An electronic Register of Undertakings and Assurances be maintained which records and monitors undertakings and assurances which are given by parliamentarians and records the implementation of such undertakings and assurances, written reports on any consultations undertaken being laid in Parliament. In some jurisdictions a Select Committee is appointed to oversee such Undertakings and Assurances. Given our current overworked and undermanned Committees this would not be possible without an increase in the number of non-executive parliamentarians
If Undertakings or Assurances are given with respect to the implementation of legislation, the Clerk of the House should certify the extent of any Undertakings and Assurances and verify whether they have been satisfied. Such a Certificate would then be affixed to Bills submitted to the President for Proclamation. Such a procedure should eliminate the potential for the President proclaiming legislation without relevant prerequisites being fulfilled
Parliament must engage the services of at least two permanent professional members of staff whose sole duty is to advise members on legislative and financial matters. In more developed parliaments, advisers are assigned to each member of parliament.

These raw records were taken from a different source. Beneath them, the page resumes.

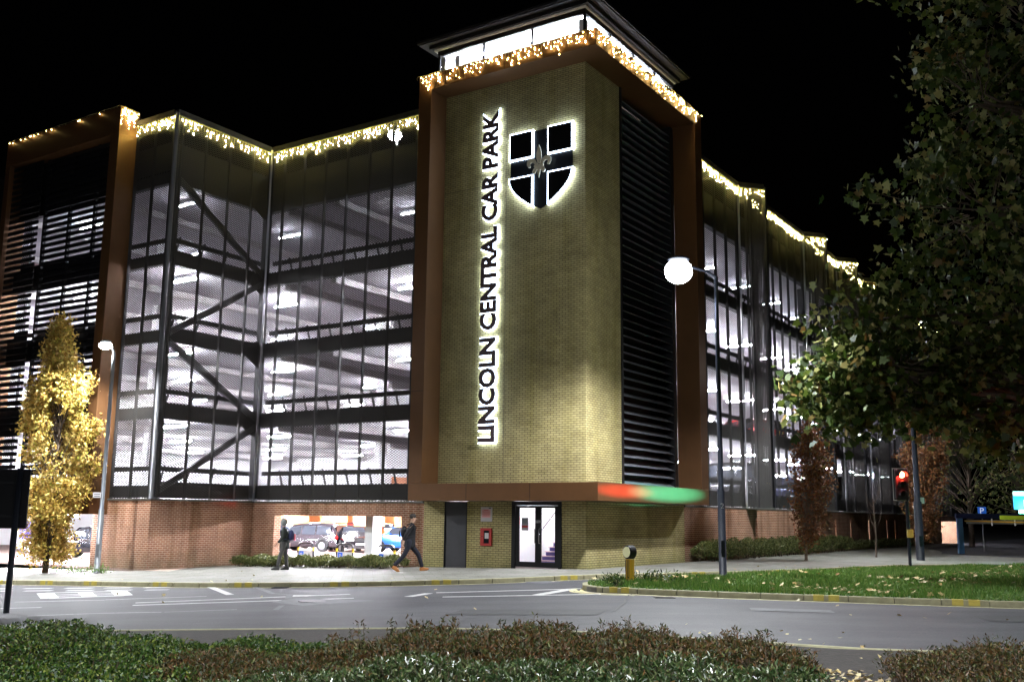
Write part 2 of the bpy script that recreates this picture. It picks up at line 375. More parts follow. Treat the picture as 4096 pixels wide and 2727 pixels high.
def resample(pts, step):
    P = [Vector((p[0],p[1])) for p in pts]; out = [P[0]]; acc = 0
    for a, b in zip(P[:-1], P[1:]):
        L = (b-a).length; d = (b-a)/max(L,1e-6); t = step-acc
        while t <= L: out.append(a+d*t); t += step
        acc = L-(t-step)
    return [tuple(p) for p in out]
def kerb_stones(name, line, step=.915, width=.14, side=1, gap=.012, z1=.006):
    st = resample(line, step); b = MB()
    for i in range(len(st)-1):
        a = Vector((*st[i],0)); c = Vector((*st[i+1],0)); d = (c-a).normalized(); nn = Vector((d.y,-d.x,0))*side*width
        a2 = a+d*gap/2; c2 = c-d*gap/2
        q = [a2, c2, c2+nn, a2+nn]; k = len(b.v)
        b.v += [(p.x,p.y,zg(p.x)-.16) for p in q] + [(p.x,p.y,zg(p.x)+z1) for p in q]
        b.f += [(k+4,k+5,k+6,k+7),(k,k+1,k+5,k+4),(k+1,k+2,k+6,k+5),(k+2,k+3,k+7,k+6),(k+3,k,k+4,k+7)]
    o = b.build(name, M_kerb); tag(o, kind='structure'); m = o.modifiers.new('bevel','BEVEL'); m.width=.012; m.segments=1; m.limit_method='ANGLE'
    return st
KL = smoothline(KERB[1:-1], 2)
kst = kerb_stones('kerb', KL)
ribbon('kerb_bedding', KL, .09, -.16, -.012, M_sill)
def outline_off(line, o, side=1):
    res = []
    P = [Vector((p[0],p[1])) for p in line]; n = len(P)
    for i in range(n):
        d = (P[min(i+1,n-1)]-P[max(i-1,0)]).normalized(); res.append(tuple(P[i]+Vector((d.y,-d.x))*side*o))
    return res
def strip_mark(name, line, width, m, side=1, off=-.116, parent=None):     # flat painted strip along a line
    a = outline_off(line, 0, side); c = outline_off(line, width, side); b = MB()
    for i in range(len(a)-1):
        b.quad((a[i][0],a[i][1],zg(a[i][0])+off),(a[i+1][0],a[i+1][1],zg(a[i+1][0])+off),(c[i+1][0],c[i+1][1],zg(c[i+1][0])+off),(c[i][0],c[i][1],zg(c[i][0])+off))
    return tag(b.build(name, m, parent), kind='structure')
strip_mark('edge_line', outline_off(KL, .26), .11, M_yline)
def blips(name, st, idx, width=.145, side=1):
    b = MB()
    for i in idx:
        if i+1 >= len(st): continue
        a = Vector((*st[i],0)); c = Vector((*st[i+1],0)); d = (c-a).normalized(); nn = Vector((d.y,-d.x,0))*side*width
        for t in (.2,.55):
            s0 = a+d*t*.9; s1 = s0+d*.22; g = zg(s0.x)
            b.quad((s0.x,s0.y,g+.011),(s1.x,s1.y,g+.011),(s1.x+nn.x,s1.y+nn.y,g+.011),(s0.x+nn.x,s0.y+nn.y,g+.011))
            e0 = s0+nn*1.03; e1 = s1+nn*1.03
            b.quad((e0.x,e0.y,g+.008),(e1.x,e1.y,g+.008),(e1.x,e1.y,g-.11),(e0.x,e0.y,g-.11))
    return tag(b.build(name, M_yblip), kind='structure')
blips('kerb_paint', kst, [7, 9, 11, 14, 17, 20, 23, 27, 32, 36])
# island with grass
IS = [(1.93,25.75),(2.02,26.6),(2.9,27.75),(4.14,28.55),(6.27,30.3),(8.87,32.1),(11.38,34.7),(13.7,36.9),(17.5,38.3),(21.5,40.6),(30,44),(42,44),(42,12),(24,17.4),(16,19.7),(10.46,21.35),(8.0,22.1),(5.3,23.05),(3.4,23.75),(2.4,24.35),(2.0,24.95)]
sheet('grass_island', IS, .0, M_grassbase)
isl = IS + [IS[0]]
k1 = smoothline([(30,15.4),(16,19.7),(10.46,21.35),(8.0,22.1),(5.3,23.05),(3.4,23.75),(2.4,24.35),(1.95,25.0),(1.9,25.75),(2.02,26.6),(2.9,27.75),(4.14,28.55),(6.27,30.3),(8.87,32.1),(11.38,34.7),(13.7,36.9),(17.5,38.3),(22,40.8)], 2)
ist = kerb_stones('island_kerb', k1, side=-1)
ribbon('island_kerb_bedding', k1, .09, -.16, -.012, M_sill, side=-1)
blips('island_kerb_paint', ist, [23,26,31], side=-1)
fl = [p for p in k1 if p[1] < 26]
strip_mark('island_edge_line', outline_off(fl, .27, -1), .13, M_yline, side=-1)
# near bed
NK = [(-40,19.3),(-17,18.5),(-6.2,17.6),(-4.3,17.47),(-.14,16.95),(4.24,14.15),(6.38,13.7),(14,11.2),(30,5)]
sheet('planting_bed', NK + [(30,-20),(-40,-20)], -.108, M_soil)
nkl = smoothline(NK, 1); ribbon('verge_kerb', nkl, .10, -.16, -.095, M_kerb, side=-1)
strip_mark('near_edge_line', outline_off(nkl, .16, -1), .09, M_yline, side=-1)
# painted markings
def stroke(b, p, q, wd, off=-.115):
    p = Vector((*p,0)); q = Vector((*q,0)); d = (q-p); L = d.length; d.normalize(); n_ = Vector((d.y,-d.x,0))*wd/2
    k = max(1, int(L/1.0)); pts = [p+d*L*i/k for i in range(k+1)]
    if p.x < 2.7 < q.x or q.x < 2.7 < p.x: pts.append(p+d*((2.7-p.x)/d.x)); pts.sort(key=lambda s: (s-p).length)
    for a, c in zip(pts[:-1], pts[1:]):
        b.quad(*[(s.x,s.y,zg(s.x)+off) for s in (a-n_, c-n_, c+n_, a+n_)])
b = MB()
for p, q, wd in [((-8.52,23.9),(-3.87,25.45),.20),((-8.33,23.2),(-3.58,24.14),.20),((-8.38,29.3),(-6.93,26.0),.20),((-2.34,24.28),(-1.94,25.25),.24),
                 ((-1.77,25.4),(1.38,25.8),.18),((1.38,25.8),(1.85,26.02),.18),((-1.53,24.0),(2.1,23.97),.18),((.65,24.1),(1.48,25.7),.30),((-5.3,25.35),(-4.75,25.15),.4)]:
    stroke(b, p, q, wd)
for p, q in [((-13.99,30.11),(-13.11,29.98)),((-12.69,29.91),(-11.86,29.78)),((-11.49,29.72),(-10.70,29.60)),((-10.30,29.54),(-9.61,29.43)),((-15.19,30.30),(-14.37,30.17)),
             ((-13.43,28.96),(-12.64,28.94)),((-12.18,28.77),(-11.43,28.76)),((-11.03,28.60),(-10.31,28.59)),((-9.89,28.43),(-9.26,28.43)),((-14.58,29.13),(-13.85,29.12))]:
    stroke(b, p, q, .26)
tag(b.build('road_markings', M_line), kind='structure')
b = MB()
for p, q, wd in [((-12.39,27.94),(-10.49,28.12),.20),((-11.36,25.91),(-9.71,26.41),.26),((-12.39,27.94),(-11.36,25.91),.42),((-10.49,28.12),(-9.71,26.41),.42),((-11.89,27.11),(-10.15,27.30),.16),((-11.69,26.55),(-9.95,26.90),.16),((-11.32,27.9),(-10.44,26.1),.35)]:
    stroke(b, p, q, wd)
tag(b.build('lane_box_marking', M_line), kind='structure')
b = MB()
for p, q, wd in [((-11.71,24.85),(-9.63,24.97),.16),((-9.66,25.05),(-7.4,25.6),.16),((-9.61,20.96),(-8.30,21.30),.10),((-8.3,21.3),(-7.05,21.3),.12),((-7.0,21.3),(-5.6,21.6),.06),((-11.15,22.98),(-10.3,23.1),.20)]:
    stroke(b, p, q, wd)
tag(b.build('worn_road_markings', M_lineworn), kind='structure')
b = MB()
for arc in ([(2.05,26.15),(1.72,25.95),(1.48,25.5),(1.50,24.9),(1.72,24.35),(2.1,23.85),(2.8,23.4)], [(1.95,25.95),(1.78,25.6),(1.74,25.1),(1.85,24.6),(2.15,24.15)]):
    for a, c in zip(arc[:-1], arc[1:]): stroke(b, a, c, .09)
tag(b.build('yellow_nose_lines', M_yline), kind='structure')
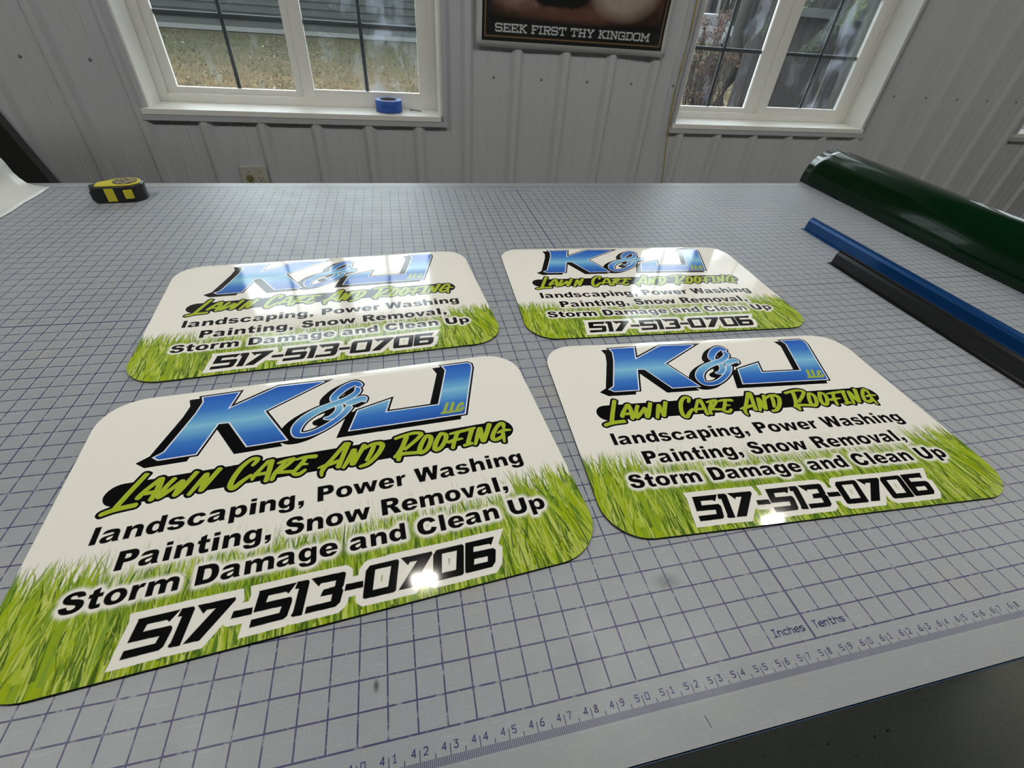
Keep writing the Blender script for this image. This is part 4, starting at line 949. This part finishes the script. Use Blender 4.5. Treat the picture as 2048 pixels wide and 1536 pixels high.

Our Parliament cannot afford this but should be in a position to hire two well qualified professionals
A management information system needs to be introduced, which in particular would allow for a single platform for seamless preparation and finalisation of legislation, from initial drafting through all the stages of executive approval and parliamentary review and amendment and ultimately ending with publication. The present system is inefficient and more likely to be prone to error
As currently constituted our Parliamentarians are overburdened and therefore cannot perform at optimum levels and as a result our Committee system, which is a vital oversight mechanism, does not function as it should. This will require that in considering Constitutional reform, the following matters need to be taken into account:
a Professional Parliament - we demand professionalism from our parliamentarians yet engage then on a part time basis. It is essential that all parliamentarians be engaged on a full time basis
Ministers are required to perform multiple functions which would be impossible for any single individual to satisfactorily fulfil, namely to: (i) manage the operations of his/her Ministry; (ii) participate in Cabinet with respect to the setting of national policy; (iii) attend sittings of Parliament for the purpose of carrying out the role of Legislator; (iv) participate in Parliamentary Committees, and (v) carry out duties as a Representative of his/her Constituency.
Increasing the number of non-executive parliamentarians. The recommendations of the Royal Commission in New Zealand which considered this issue would seem to suggest that we require a minimum of 100 non-executive parliamentarians.
Conclusion
I believe that the introduction of the governance measures and procedures outlined above, would go a long way to restoring the confidence of the People in our political systems and allow for an improved system of governance from which our Citizens will derive tangible benefits. I strongly recommend swift implementation so that this blot on our parliamentary system of government will never recur.